I know that if A and B are square nxn matrices, then AB and BA have the same characteristic polynomial and thus the same eigenvalues (and same algebraïc multiplicity).
I'm wondering though if this can be generalized: if A is a nxm matrix and B a mxn matrix, then AB is a nxn matrix and BA a mxm matrix. So my question is: will the eigenvalues of AB and BA, that differ from zero, have the same algebraïc multiplicity?
Suppose $A$ has $d$ more rows than columns, and therefore that $B$ has $d$ more columns than rows. Add $d$ zero columns to $A$, and $d$ zero rows to $B$, to get square matrices $A',B'$. The product $A'B'$ is identical to $AB$, while $B'A'$ is obtained from $BA$ by adding $d$ zero rows and $d$ zero columns. Since $B'A'$ is block diagonal (actually block-triangular would have sufficed), the characterisitic polynomial of $B'A'$, which is equal to that of $A'B'$ by the result for square matrices, is $X^d$ times the characteristic polynomial of $BA$. Therefore what you guessed is indeed true: $$\chi_{BA}=X^d\chi_{AB}.$$
Here is another solution based on well known facts about calculating determinant of block matrices:
Suppose $A$ is an $n\times n$ matrix with the black decomposition \begin{align} A=\begin{pmatrix} A_{11} & A_{12}\\ A_{21} & A_{22} \end{pmatrix} \end{align} where $A_{ii}$ is a squared matrix of size $n_i\times n_i$, $i = 1,2$.

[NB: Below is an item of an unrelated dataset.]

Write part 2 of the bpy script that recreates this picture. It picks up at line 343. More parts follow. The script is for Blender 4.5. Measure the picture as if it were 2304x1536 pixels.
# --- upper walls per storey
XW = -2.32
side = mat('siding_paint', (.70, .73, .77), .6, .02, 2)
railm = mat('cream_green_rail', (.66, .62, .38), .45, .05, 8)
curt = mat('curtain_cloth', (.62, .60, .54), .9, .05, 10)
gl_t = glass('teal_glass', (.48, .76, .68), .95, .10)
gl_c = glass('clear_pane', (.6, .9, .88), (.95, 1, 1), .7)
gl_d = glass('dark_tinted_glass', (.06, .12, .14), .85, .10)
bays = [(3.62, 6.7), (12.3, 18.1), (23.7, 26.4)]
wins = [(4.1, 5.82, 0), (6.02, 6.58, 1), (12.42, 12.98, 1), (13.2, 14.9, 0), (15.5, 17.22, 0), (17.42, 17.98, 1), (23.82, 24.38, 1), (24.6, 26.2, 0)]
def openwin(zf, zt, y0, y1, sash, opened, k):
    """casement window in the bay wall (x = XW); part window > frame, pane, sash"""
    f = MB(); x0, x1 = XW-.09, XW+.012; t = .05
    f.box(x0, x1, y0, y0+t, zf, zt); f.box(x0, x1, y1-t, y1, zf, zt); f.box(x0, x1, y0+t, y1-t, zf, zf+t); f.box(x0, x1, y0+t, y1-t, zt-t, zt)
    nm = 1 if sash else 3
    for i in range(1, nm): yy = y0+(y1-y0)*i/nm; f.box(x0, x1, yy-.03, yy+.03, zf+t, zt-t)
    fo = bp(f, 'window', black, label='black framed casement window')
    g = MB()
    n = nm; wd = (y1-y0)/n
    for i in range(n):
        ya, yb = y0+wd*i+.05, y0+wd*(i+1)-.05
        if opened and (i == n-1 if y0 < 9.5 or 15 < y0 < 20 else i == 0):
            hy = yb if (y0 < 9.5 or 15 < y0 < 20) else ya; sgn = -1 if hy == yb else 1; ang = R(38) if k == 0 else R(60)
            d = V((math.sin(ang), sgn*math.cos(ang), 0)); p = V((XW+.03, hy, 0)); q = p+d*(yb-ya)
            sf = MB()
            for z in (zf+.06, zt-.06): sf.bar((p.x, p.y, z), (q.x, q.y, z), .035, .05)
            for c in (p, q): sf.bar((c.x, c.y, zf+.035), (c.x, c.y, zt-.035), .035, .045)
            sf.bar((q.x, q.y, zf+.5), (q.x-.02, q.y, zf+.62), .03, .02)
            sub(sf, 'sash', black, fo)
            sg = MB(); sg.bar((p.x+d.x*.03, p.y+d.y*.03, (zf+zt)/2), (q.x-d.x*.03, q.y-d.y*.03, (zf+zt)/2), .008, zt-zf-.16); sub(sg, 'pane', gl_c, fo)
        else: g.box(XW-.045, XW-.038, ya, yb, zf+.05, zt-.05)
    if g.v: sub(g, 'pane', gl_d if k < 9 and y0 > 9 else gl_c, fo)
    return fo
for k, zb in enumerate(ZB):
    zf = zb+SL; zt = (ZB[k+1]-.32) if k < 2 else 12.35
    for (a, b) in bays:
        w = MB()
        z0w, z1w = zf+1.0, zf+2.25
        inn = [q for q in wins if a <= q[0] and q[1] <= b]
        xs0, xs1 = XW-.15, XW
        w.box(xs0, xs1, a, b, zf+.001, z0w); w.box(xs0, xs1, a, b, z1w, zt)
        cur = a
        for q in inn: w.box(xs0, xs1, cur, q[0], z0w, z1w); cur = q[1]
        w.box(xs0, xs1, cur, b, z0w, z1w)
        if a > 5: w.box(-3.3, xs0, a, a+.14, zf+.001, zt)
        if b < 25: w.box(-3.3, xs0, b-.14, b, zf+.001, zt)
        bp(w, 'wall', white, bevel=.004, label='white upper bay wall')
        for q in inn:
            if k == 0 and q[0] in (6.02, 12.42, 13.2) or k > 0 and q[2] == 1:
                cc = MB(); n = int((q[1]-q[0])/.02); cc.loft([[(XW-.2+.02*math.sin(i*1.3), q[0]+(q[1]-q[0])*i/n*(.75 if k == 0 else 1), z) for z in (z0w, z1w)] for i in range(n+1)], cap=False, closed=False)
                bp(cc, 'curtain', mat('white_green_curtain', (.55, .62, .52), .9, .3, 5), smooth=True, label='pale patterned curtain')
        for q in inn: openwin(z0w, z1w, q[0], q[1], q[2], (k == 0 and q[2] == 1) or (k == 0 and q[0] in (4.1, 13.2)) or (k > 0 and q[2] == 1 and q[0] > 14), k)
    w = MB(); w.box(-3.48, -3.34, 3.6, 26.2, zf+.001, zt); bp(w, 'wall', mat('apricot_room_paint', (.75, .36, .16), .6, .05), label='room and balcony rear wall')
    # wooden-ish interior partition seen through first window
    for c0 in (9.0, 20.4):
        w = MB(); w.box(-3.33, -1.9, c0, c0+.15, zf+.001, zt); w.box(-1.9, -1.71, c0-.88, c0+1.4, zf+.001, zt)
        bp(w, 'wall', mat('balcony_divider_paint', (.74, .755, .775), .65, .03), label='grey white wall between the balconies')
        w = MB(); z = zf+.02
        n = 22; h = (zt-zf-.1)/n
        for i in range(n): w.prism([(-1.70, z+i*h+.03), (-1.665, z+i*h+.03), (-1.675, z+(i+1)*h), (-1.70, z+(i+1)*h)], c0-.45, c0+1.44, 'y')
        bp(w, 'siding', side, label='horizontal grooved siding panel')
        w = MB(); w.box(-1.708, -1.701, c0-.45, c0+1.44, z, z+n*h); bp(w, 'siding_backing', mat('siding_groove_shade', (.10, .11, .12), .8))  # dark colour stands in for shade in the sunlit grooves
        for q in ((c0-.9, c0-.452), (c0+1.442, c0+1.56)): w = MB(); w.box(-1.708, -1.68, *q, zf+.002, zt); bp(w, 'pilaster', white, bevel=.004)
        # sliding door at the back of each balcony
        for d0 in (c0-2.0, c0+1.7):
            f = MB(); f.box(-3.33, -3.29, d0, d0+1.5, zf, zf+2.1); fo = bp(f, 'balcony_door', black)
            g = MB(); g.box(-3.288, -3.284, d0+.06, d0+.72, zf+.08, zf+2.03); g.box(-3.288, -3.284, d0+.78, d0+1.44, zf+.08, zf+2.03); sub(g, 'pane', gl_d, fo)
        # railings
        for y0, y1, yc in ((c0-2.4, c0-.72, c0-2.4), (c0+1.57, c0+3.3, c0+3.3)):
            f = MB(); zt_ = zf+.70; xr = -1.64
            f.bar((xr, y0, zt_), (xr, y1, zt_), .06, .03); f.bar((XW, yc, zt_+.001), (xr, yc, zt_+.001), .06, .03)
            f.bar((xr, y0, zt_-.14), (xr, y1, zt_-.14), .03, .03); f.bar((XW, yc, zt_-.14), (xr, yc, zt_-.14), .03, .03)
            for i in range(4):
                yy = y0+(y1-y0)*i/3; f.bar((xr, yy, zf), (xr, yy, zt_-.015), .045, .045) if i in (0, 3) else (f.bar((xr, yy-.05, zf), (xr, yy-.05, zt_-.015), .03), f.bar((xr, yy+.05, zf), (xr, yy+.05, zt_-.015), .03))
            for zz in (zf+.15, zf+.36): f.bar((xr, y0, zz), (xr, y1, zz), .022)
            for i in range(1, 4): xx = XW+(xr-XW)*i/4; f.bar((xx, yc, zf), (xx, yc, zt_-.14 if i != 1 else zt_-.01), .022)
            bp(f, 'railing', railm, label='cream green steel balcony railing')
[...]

If $\operatorname{det}(A_{11})\neq0$ then \begin{align} \operatorname{det}(A)=\operatorname{det}(A_{11})\cdot\operatorname{det}(A_{22}-A_{21}A^{-1}_{11}A_{12})\tag{0}\label{zero} \end{align} If $\operatorname{det}(A_{22})\neq0$ then \begin{align} \operatorname{det}(A)=\operatorname{det}(A_{22})\cdot\operatorname{det}(A_{11}-A_{12}A^{-1}_{22}A_{21})\tag{0'}\label{zerop} \end{align}
Suppose $A$ and $B$ are matrices of size $k\times \ell$ and $\ell\times k$ respectively. Consider the matrix $L$ of size $n\times n$, where $n=k+\ell$, given by \begin{align} L:=\begin{pmatrix} I_k & A\\ B & I_\ell\end{pmatrix} \end{align} where $I_k$ and $I_\ell$ are the identity matrices of size $k$ and $\ell$ respectively. Then, by \eqref{zero} and \eqref{zerop} $$\operatorname{det}(L)=\operatorname{det}(I_k - AB)=\operatorname{det}(I_\ell - BA)\tag{1}\label{one}$$
Let $p_{AB}$ and $p_{BA}$ denote the characteristic polynomials of squared matrices $AB$ and $BA$ respectively. Then, by \eqref{one}, for any $t\neq0$ \begin{align} p_{AB}(t)&=(-1)^k\operatorname{det}(tI_k - AB)=(-t)^k\operatorname{det}(I_k -\tfrac1tAB)\\ &=(-t)^k\operatorname{det}(I_\ell - \tfrac1t BA)=(-1)^k t^{k-\ell}\operatorname{det}(tI_\ell - BA)\\ &= (-t)^{k-\ell}p_{BA}(t) \end{align} From this identity, it follows that or any $t_*\neq0$, $t_*$ is an eigenvalue of $AB $ iff $t_*$ is an eigenvalue of $BA, $ and moreover, the (algebraic) multiplicity of $t_*$ as an eigenvalue of $AB$ is the same as an eigenvalue of $BA$.